### PROMPT
Every line of the material below must be repeated exactly.

### Entries with scene source code
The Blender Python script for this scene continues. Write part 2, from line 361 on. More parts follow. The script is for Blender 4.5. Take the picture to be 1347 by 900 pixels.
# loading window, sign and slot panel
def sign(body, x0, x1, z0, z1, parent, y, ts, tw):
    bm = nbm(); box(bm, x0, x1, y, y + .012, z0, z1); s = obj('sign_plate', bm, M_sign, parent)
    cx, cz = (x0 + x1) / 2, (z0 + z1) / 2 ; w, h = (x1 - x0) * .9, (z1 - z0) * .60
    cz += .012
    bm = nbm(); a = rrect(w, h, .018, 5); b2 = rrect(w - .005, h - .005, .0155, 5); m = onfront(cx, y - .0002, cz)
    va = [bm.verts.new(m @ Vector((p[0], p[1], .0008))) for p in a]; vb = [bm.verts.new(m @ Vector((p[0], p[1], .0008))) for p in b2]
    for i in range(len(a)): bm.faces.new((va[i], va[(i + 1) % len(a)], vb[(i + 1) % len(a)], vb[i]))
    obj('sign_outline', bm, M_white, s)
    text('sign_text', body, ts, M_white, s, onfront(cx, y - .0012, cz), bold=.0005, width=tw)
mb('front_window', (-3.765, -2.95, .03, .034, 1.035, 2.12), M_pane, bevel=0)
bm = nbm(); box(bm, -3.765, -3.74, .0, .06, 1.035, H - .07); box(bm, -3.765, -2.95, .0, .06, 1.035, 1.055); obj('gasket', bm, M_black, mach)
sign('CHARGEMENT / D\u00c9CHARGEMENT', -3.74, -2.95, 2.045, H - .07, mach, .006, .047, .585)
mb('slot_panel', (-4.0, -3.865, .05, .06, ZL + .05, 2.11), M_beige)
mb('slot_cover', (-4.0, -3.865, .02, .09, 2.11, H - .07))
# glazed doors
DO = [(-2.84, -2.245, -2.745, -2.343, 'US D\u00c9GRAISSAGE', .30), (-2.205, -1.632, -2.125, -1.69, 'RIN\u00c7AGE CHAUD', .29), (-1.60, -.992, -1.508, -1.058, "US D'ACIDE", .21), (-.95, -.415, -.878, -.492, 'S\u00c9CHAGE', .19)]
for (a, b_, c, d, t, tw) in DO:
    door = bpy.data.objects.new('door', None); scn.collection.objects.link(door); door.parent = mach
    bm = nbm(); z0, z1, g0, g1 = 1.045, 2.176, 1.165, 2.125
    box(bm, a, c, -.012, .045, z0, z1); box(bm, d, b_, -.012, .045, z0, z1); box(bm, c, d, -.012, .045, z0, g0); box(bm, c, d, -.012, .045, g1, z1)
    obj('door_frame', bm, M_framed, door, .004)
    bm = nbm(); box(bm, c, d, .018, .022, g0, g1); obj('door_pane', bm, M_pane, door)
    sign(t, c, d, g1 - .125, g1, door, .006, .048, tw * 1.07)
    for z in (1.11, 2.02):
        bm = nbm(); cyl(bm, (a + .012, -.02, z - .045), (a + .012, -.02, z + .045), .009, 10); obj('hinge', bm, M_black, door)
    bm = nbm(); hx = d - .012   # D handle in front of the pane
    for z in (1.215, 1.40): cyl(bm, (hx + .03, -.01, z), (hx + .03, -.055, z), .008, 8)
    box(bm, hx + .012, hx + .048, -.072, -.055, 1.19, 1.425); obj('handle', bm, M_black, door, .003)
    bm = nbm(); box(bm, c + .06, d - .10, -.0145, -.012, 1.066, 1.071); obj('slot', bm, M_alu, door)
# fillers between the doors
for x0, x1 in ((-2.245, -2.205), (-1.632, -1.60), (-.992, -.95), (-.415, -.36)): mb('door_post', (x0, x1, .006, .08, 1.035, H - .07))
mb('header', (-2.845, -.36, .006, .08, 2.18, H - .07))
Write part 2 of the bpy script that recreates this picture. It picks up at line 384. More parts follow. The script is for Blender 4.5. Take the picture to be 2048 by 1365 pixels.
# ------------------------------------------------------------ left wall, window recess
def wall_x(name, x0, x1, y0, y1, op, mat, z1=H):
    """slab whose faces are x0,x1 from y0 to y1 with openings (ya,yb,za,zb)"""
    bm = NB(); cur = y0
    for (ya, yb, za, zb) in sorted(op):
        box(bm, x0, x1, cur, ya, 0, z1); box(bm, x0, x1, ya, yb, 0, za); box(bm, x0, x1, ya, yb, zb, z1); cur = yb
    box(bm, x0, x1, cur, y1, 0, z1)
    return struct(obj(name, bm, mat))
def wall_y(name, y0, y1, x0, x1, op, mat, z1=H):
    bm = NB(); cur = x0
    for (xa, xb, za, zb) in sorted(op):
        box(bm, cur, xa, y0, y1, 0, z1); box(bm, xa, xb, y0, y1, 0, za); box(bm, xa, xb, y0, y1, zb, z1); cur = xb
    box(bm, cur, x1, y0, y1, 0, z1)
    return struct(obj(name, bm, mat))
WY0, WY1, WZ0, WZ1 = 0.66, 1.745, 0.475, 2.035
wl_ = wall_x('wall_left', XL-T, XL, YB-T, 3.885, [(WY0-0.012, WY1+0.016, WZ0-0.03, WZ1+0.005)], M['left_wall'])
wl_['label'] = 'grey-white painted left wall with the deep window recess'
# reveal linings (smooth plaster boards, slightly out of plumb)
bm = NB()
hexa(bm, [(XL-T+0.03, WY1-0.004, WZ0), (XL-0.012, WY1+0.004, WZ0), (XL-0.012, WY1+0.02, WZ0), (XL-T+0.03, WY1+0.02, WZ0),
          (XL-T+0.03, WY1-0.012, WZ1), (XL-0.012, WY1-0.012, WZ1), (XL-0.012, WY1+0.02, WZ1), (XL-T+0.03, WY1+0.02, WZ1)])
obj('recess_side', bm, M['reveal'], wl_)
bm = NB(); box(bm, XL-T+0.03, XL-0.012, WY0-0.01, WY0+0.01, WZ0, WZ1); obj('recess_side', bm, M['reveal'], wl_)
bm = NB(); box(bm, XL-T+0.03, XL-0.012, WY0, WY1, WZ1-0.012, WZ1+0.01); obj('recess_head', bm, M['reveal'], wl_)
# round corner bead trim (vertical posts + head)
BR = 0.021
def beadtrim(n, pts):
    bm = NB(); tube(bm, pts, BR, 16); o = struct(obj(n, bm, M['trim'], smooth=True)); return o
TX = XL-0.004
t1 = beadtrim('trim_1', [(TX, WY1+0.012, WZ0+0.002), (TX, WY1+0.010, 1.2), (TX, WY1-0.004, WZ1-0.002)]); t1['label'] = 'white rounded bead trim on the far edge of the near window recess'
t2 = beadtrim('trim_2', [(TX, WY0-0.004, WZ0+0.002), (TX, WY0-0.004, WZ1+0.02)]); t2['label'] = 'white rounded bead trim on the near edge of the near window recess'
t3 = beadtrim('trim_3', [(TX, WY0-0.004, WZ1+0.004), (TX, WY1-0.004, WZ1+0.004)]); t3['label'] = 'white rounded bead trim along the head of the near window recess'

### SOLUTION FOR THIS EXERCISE
The Blender Python script for this scene continues. Write part 2, from line 361 on. More parts follow. The script is for Blender 4.5. Take the picture to be 1347 by 900 pixels.
# loading window, sign and slot panel
def sign(body, x0, x1, z0, z1, parent, y, ts, tw):
    bm = nbm(); box(bm, x0, x1, y, y + .012, z0, z1); s = obj('sign_plate', bm, M_sign, parent)
    cx, cz = (x0 + x1) / 2, (z0 + z1) / 2 ; w, h = (x1 - x0) * .9, (z1 - z0) * .60
    cz += .012
    bm = nbm(); a = rrect(w, h, .018, 5); b2 = rrect(w - .005, h - .005, .0155, 5); m = onfront(cx, y - .0002, cz)
    va = [bm.verts.new(m @ Vector((p[0], p[1], .0008))) for p in a]; vb = [bm.verts.new(m @ Vector((p[0], p[1], .0008))) for p in b2]
    for i in range(len(a)): bm.faces.new((va[i], va[(i + 1) % len(a)], vb[(i + 1) % len(a)], vb[i]))
    obj('sign_outline', bm, M_white, s)
    text('sign_text', body, ts, M_white, s, onfront(cx, y - .0012, cz), bold=.0005, width=tw)
mb('front_window', (-3.765, -2.95, .03, .034, 1.035, 2.12), M_pane, bevel=0)
bm = nbm(); box(bm, -3.765, -3.74, .0, .06, 1.035, H - .07); box(bm, -3.765, -2.95, .0, .06, 1.035, 1.055); obj('gasket', bm, M_black, mach)
sign('CHARGEMENT / D\u00c9CHARGEMENT', -3.74, -2.95, 2.045, H - .07, mach, .006, .047, .585)
mb('slot_panel', (-4.0, -3.865, .05, .06, ZL + .05, 2.11), M_beige)
mb('slot_cover', (-4.0, -3.865, .02, .09, 2.11, H - .07))
# glazed doors
DO = [(-2.84, -2.245, -2.745, -2.343, 'US D\u00c9GRAISSAGE', .30), (-2.205, -1.632, -2.125, -1.69, 'RIN\u00c7AGE CHAUD', .29), (-1.60, -.992, -1.508, -1.058, "US D'ACIDE", .21), (-.95, -.415, -.878, -.492, 'S\u00c9CHAGE', .19)]
for (a, b_, c, d, t, tw) in DO:
    door = bpy.data.objects.new('door', None); scn.collection.objects.link(door); door.parent = mach
    bm = nbm(); z0, z1, g0, g1 = 1.045, 2.176, 1.165, 2.125
    box(bm, a, c, -.012, .045, z0, z1); box(bm, d, b_, -.012, .045, z0, z1); box(bm, c, d, -.012, .045, z0, g0); box(bm, c, d, -.012, .045, g1, z1)
    obj('door_frame', bm, M_framed, door, .004)
    bm = nbm(); box(bm, c, d, .018, .022, g0, g1); obj('door_pane', bm, M_pane, door)
    sign(t, c, d, g1 - .125, g1, door, .006, .048, tw * 1.07)
    for z in (1.11, 2.02):
        bm = nbm(); cyl(bm, (a + .012, -.02, z - .045), (a + .012, -.02, z + .045), .009, 10); obj('hinge', bm, M_black, door)
    bm = nbm(); hx = d - .012   # D handle in front of the pane
    for z in (1.215, 1.40): cyl(bm, (hx + .03, -.01, z), (hx + .03, -.055, z), .008, 8)
    box(bm, hx + .012, hx + .048, -.072, -.055, 1.19, 1.425); obj('handle', bm, M_black, door, .003)
    bm = nbm(); box(bm, c + .06, d - .10, -.0145, -.012, 1.066, 1.071); obj('slot', bm, M_alu, door)
# fillers between the doors
for x0, x1 in ((-2.245, -2.205), (-1.632, -1.60), (-.992, -.95), (-.415, -.36)): mb('door_post', (x0, x1, .006, .08, 1.035, H - .07))
mb('header', (-2.845, -.36, .006, .08, 2.18, H - .07))
Write part 2 of the bpy script that recreates this picture. It picks up at line 384. More parts follow. The script is for Blender 4.5. Take the picture to be 2048 by 1365 pixels.
# ------------------------------------------------------------ left wall, window recess
def wall_x(name, x0, x1, y0, y1, op, mat, z1=H):
    """slab whose faces are x0,x1 from y0 to y1 with openings (ya,yb,za,zb)"""
    bm = NB(); cur = y0
    for (ya, yb, za, zb) in sorted(op):
        box(bm, x0, x1, cur, ya, 0, z1); box(bm, x0, x1, ya, yb, 0, za); box(bm, x0, x1, ya, yb, zb, z1); cur = yb
    box(bm, x0, x1, cur, y1, 0, z1)
    return struct(obj(name, bm, mat))
def wall_y(name, y0, y1, x0, x1, op, mat, z1=H):
    bm = NB(); cur = x0
    for (xa, xb, za, zb) in sorted(op):
        box(bm, cur, xa, y0, y1, 0, z1); box(bm, xa, xb, y0, y1, 0, za); box(bm, xa, xb, y0, y1, zb, z1); cur = xb
    box(bm, cur, x1, y0, y1, 0, z1)
    return struct(obj(name, bm, mat))
WY0, WY1, WZ0, WZ1 = 0.66, 1.745, 0.475, 2.035
wl_ = wall_x('wall_left', XL-T, XL, YB-T, 3.885, [(WY0-0.012, WY1+0.016, WZ0-0.03, WZ1+0.005)], M['left_wall'])
wl_['label'] = 'grey-white painted left wall with the deep window recess'
# reveal linings (smooth plaster boards, slightly out of plumb)
bm = NB()
hexa(bm, [(XL-T+0.03, WY1-0.004, WZ0), (XL-0.012, WY1+0.004, WZ0), (XL-0.012, WY1+0.02, WZ0), (XL-T+0.03, WY1+0.02, WZ0),
          (XL-T+0.03, WY1-0.012, WZ1), (XL-0.012, WY1-0.012, WZ1), (XL-0.012, WY1+0.02, WZ1), (XL-T+0.03, WY1+0.02, WZ1)])
obj('recess_side', bm, M['reveal'], wl_)
bm = NB(); box(bm, XL-T+0.03, XL-0.012, WY0-0.01, WY0+0.01, WZ0, WZ1); obj('recess_side', bm, M['reveal'], wl_)
bm = NB(); box(bm, XL-T+0.03, XL-0.012, WY0, WY1, WZ1-0.012, WZ1+0.01); obj('recess_head', bm, M['reveal'], wl_)
# round corner bead trim (vertical posts + head)
BR = 0.021
def beadtrim(n, pts):
    bm = NB(); tube(bm, pts, BR, 16); o = struct(obj(n, bm, M['trim'], smooth=True)); return o
TX = XL-0.004
t1 = beadtrim('trim_1', [(TX, WY1+0.012, WZ0+0.002), (TX, WY1+0.010, 1.2), (TX, WY1-0.004, WZ1-0.002)]); t1['label'] = 'white rounded bead trim on the far edge of the near window recess'
t2 = beadtrim('trim_2', [(TX, WY0-0.004, WZ0+0.002), (TX, WY0-0.004, WZ1+0.02)]); t2['label'] = 'white rounded bead trim on the near edge of the near window recess'
t3 = beadtrim('trim_3', [(TX, WY0-0.004, WZ1+0.004), (TX, WY1-0.004, WZ1+0.004)]); t3['label'] = 'white rounded bead trim along the head of the near window recess'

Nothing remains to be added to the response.